Geoscience Frontiers (Jan 2024)
Data augmentation for bias correction in mapping PM2.5 based on satellite retrievals and ground observations
Abstract
As most air quality monitoring sites are in urban areas worldwide, machine learning models may produce substantial estimation bias in rural areas when deriving spatiotemporal distributions of air pollutants. The bias stems from the issue of dataset shift, as the density distributions of predictor variables differ greatly between urban and rural areas. We propose a data-augmentation approach based on the multiple imputation by chained equations (MICE-DA) to remedy the dataset shift problem. Compared with the benchmark models, MICE-DA exhibits superior predictive performance in deriving the spatiotemporal distributions of hourly PM2.5 in the megacity (Chengdu) at the foot of the Tibetan Plateau, especially for correcting the estimation bias, with the mean bias decreasing from –3.4 µg/m3 to –1.6 µg/m3. As a complement to the holdout validation, the semi-variance results show that MICE-DA decently preserves the spatial autocorrelation pattern of PM2.5 over the study area.

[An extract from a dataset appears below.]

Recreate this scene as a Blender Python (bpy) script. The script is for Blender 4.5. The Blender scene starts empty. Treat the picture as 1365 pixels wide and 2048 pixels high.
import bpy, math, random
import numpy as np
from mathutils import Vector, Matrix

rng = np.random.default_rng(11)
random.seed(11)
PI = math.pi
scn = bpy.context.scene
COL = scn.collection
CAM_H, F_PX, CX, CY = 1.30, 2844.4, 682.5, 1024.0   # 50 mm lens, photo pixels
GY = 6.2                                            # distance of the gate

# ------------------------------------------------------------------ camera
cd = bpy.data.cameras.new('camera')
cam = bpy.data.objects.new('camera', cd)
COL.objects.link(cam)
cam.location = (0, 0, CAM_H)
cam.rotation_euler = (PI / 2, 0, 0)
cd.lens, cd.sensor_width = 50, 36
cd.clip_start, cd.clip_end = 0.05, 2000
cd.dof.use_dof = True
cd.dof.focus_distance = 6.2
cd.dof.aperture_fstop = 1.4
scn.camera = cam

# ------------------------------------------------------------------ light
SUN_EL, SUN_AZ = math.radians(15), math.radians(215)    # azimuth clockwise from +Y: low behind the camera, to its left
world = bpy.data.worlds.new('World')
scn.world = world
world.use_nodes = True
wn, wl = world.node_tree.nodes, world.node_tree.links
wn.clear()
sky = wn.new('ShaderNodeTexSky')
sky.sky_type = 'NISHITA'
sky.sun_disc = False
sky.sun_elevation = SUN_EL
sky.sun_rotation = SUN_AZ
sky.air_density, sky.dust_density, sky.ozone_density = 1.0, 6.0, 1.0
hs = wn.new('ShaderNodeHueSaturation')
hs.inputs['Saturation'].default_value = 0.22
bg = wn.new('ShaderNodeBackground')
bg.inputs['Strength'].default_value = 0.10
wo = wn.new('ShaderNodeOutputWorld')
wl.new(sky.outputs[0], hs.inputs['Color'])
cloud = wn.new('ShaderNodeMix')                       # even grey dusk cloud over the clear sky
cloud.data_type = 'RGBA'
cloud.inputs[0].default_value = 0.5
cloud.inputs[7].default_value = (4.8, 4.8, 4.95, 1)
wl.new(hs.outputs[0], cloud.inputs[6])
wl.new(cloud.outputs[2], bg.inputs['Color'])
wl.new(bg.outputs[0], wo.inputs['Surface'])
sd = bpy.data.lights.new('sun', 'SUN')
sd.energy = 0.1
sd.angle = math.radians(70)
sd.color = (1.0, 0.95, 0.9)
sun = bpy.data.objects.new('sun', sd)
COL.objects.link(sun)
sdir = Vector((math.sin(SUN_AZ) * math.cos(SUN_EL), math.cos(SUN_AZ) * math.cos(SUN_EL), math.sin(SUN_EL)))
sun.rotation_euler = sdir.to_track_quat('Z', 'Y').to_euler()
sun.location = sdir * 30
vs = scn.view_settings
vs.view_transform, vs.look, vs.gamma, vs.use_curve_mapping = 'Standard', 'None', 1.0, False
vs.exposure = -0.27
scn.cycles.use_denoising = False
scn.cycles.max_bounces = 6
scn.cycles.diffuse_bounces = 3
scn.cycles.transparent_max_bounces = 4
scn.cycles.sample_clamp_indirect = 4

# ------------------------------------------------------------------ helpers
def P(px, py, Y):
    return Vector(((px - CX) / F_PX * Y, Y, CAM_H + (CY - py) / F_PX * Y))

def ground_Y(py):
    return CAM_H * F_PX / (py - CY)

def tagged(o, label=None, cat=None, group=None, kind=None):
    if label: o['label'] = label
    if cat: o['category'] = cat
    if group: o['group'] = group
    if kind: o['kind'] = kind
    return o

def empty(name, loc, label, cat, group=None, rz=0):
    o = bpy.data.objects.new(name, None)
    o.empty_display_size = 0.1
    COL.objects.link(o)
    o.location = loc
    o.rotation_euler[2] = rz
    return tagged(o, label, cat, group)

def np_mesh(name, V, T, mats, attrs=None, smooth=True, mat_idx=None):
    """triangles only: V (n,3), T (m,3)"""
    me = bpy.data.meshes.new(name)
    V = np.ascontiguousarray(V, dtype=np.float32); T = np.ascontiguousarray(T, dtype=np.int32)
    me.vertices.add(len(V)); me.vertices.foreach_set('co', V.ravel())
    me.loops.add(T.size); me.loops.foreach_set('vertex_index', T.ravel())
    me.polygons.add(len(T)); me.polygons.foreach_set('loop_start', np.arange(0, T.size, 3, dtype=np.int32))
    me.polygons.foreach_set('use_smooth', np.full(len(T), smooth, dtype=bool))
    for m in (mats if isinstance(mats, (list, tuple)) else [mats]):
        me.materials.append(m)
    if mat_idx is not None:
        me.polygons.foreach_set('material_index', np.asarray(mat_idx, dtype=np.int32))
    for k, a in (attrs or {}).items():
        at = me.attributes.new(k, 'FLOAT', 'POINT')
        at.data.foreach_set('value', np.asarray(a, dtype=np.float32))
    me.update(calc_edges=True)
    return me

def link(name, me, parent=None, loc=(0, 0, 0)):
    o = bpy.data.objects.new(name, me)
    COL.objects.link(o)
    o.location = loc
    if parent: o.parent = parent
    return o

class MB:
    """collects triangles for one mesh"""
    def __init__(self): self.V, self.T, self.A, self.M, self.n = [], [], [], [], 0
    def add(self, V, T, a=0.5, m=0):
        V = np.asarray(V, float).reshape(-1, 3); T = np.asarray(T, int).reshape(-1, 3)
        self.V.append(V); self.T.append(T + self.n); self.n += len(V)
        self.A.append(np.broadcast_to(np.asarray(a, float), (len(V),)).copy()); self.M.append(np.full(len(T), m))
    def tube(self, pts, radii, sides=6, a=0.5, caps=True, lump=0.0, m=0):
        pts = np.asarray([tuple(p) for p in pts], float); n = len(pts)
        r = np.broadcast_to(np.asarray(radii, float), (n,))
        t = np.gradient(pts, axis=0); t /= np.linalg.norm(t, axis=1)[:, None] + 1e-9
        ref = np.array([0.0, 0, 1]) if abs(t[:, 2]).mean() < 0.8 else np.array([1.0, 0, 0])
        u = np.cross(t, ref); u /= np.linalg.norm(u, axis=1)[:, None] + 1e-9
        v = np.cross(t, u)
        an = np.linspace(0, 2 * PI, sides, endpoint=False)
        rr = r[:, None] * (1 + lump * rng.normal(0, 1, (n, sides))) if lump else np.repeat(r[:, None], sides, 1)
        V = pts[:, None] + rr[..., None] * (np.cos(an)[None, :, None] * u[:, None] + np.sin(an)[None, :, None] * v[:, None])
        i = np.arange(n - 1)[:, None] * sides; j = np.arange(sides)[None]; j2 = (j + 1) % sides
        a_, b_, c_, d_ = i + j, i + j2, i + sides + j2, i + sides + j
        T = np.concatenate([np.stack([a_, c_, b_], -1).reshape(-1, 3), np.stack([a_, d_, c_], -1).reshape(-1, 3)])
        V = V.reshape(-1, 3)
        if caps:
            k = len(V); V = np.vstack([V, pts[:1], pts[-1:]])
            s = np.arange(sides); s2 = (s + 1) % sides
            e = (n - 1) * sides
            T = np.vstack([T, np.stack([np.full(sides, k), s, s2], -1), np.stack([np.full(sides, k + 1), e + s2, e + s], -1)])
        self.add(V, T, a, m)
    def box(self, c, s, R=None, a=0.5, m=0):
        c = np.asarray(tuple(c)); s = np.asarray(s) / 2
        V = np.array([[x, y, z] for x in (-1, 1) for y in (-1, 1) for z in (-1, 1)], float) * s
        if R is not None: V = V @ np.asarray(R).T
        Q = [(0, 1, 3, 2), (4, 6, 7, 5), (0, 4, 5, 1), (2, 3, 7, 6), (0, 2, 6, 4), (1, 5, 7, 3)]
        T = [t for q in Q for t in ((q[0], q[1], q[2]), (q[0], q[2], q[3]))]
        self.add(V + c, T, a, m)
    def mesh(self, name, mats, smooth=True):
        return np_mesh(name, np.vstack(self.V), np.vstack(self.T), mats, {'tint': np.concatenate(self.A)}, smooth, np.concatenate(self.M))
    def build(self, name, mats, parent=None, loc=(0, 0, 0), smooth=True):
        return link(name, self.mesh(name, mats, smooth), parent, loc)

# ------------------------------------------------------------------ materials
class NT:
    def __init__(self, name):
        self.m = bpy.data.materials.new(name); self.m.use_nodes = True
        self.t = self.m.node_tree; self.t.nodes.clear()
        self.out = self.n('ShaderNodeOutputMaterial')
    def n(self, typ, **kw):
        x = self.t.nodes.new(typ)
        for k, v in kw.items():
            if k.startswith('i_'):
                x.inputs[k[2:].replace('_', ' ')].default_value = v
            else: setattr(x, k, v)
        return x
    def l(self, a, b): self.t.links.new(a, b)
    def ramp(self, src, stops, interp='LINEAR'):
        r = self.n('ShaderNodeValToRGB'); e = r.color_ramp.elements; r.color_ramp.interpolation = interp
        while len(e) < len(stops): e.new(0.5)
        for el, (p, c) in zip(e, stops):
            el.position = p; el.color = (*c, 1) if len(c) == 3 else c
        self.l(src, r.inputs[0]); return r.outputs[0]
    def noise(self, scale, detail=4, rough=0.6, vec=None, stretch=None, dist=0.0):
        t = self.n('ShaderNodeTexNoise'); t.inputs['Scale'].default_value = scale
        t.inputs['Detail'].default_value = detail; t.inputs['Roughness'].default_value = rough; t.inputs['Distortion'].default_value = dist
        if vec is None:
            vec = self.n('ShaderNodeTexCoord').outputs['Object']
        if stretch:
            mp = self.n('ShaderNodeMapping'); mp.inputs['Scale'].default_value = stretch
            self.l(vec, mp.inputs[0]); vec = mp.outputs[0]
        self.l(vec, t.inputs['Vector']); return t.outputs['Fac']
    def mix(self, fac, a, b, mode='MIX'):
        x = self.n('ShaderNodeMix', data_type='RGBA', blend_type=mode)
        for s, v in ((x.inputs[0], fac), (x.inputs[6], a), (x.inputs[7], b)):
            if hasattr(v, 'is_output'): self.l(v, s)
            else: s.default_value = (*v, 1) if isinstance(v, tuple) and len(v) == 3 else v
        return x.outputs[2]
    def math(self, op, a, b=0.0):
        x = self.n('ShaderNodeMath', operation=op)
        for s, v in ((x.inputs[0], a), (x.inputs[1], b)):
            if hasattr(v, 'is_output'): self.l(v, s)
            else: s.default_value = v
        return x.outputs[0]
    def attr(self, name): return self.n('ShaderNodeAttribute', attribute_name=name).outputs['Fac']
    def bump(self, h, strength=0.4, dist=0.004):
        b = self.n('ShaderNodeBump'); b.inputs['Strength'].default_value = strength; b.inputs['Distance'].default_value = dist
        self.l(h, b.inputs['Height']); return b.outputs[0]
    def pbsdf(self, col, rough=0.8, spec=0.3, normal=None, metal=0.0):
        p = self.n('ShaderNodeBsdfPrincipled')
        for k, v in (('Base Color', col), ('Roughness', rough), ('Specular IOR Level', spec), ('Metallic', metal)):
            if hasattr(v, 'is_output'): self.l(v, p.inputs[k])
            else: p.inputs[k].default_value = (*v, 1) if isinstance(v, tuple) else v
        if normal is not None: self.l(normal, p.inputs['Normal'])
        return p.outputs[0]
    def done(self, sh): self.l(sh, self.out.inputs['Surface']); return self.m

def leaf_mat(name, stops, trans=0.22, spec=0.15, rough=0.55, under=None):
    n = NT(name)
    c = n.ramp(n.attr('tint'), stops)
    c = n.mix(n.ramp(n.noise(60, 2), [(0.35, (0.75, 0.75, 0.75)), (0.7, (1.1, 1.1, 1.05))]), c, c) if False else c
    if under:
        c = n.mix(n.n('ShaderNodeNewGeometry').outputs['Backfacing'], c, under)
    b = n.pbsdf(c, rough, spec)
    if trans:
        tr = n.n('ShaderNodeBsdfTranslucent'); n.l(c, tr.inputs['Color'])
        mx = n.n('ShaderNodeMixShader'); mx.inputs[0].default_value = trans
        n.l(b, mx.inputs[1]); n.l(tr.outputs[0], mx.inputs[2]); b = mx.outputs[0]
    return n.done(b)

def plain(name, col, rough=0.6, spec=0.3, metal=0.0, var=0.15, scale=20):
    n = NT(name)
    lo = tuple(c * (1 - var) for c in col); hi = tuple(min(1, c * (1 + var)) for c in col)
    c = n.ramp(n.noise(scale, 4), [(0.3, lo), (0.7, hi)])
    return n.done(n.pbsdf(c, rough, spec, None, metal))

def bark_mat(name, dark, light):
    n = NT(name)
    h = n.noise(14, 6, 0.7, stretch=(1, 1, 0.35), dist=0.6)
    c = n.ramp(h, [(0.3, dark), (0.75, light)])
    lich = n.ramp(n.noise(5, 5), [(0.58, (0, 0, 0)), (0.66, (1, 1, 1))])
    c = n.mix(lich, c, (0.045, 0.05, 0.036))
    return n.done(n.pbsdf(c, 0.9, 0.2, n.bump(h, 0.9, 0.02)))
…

The essence of MICE-DA is strengthening the correlation between PM2.5 and aerosol optical depth (AOD) during the data augmentation. Consequently, the importance of AOD is largely enhanced for predicting PM2.5, and the summed relative importance value of the two satellite-retrieved AOD variables increases from 5.5% to 18.4%. This study resolved the puzzle that AOD exhibited relatively lower importance in local or regional studies. The results of this study can advance the utilization of satellite remote sensing in modeling air quality while drawing more attention to the common dataset shift problem in data-driven environmental research.